Riposte Laïque (Secular Response), a lobby group that staunchly defends the 1905 law, has even accused Mr Sarkozy of defeating its spirit by doing nothing to stop such aid, notably where new buildings are designated as cultural centres or Islamic institutes, entitled to funding even if they also have prayer rooms.

A new mosque for Barbès-Rochechouart will therefore benefit from subsidies of up to €20 million (Dh105m) from the public purse, according to Riposte Laïque.

On official estimates, the number of mosques in France has already doubled from 1,000 in a decade.

And Mr Moussaoui's comments about new projects coincides with a Ramadan poll conducted for the daily newspaper La Croix, showing that French Muslims are now much more likely to practise their faith than Roman Catholics.

Two-thirds of French people still declare themselves Catholic, according to research last year by the Ifop polling institute, but only 15 per cent of them attend services except for christenings, weddings and other ceremonies.

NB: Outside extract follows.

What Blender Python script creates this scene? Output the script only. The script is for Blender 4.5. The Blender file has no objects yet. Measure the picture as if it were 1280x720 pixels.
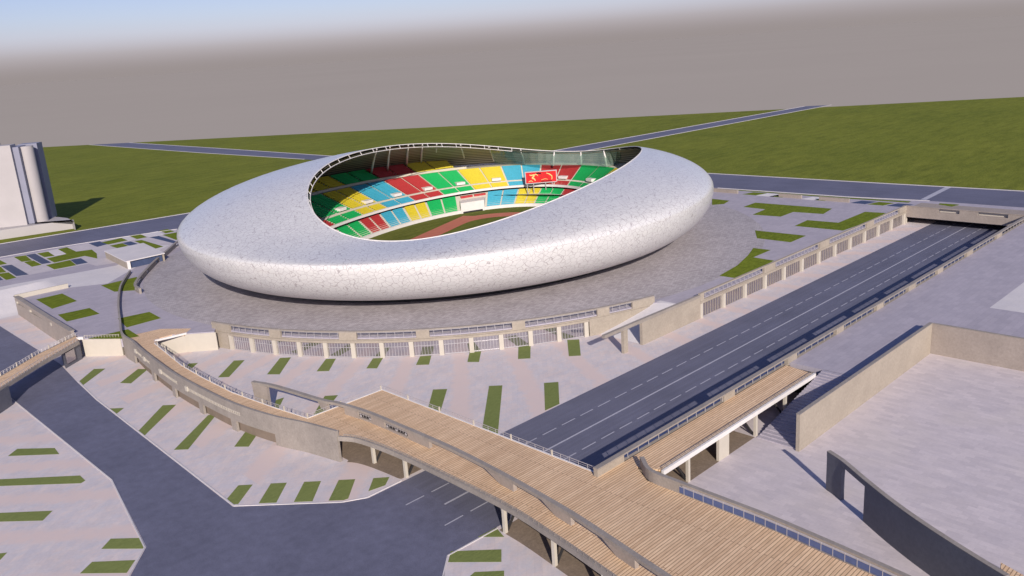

For La Croix, Ifop found 41 per cent of people born into Muslim families practised their faith, reflecting a steady rise in recent years (the proportion was 33 per cent only four years ago). About a quarter say they "generally" attend prayers every Friday, compared with 16 per cent 15 years ago.

Ramadan is widely respected, 71 per cent of French Muslims observing the fast whereas only 60 per cent did so in 1994.

"Ramadan is a practice as much cultural as religious, respected by the entire community, even by those who do not believe or no longer practise," Franck Fregosi, a leading French analyst of Islam, told the newspaper.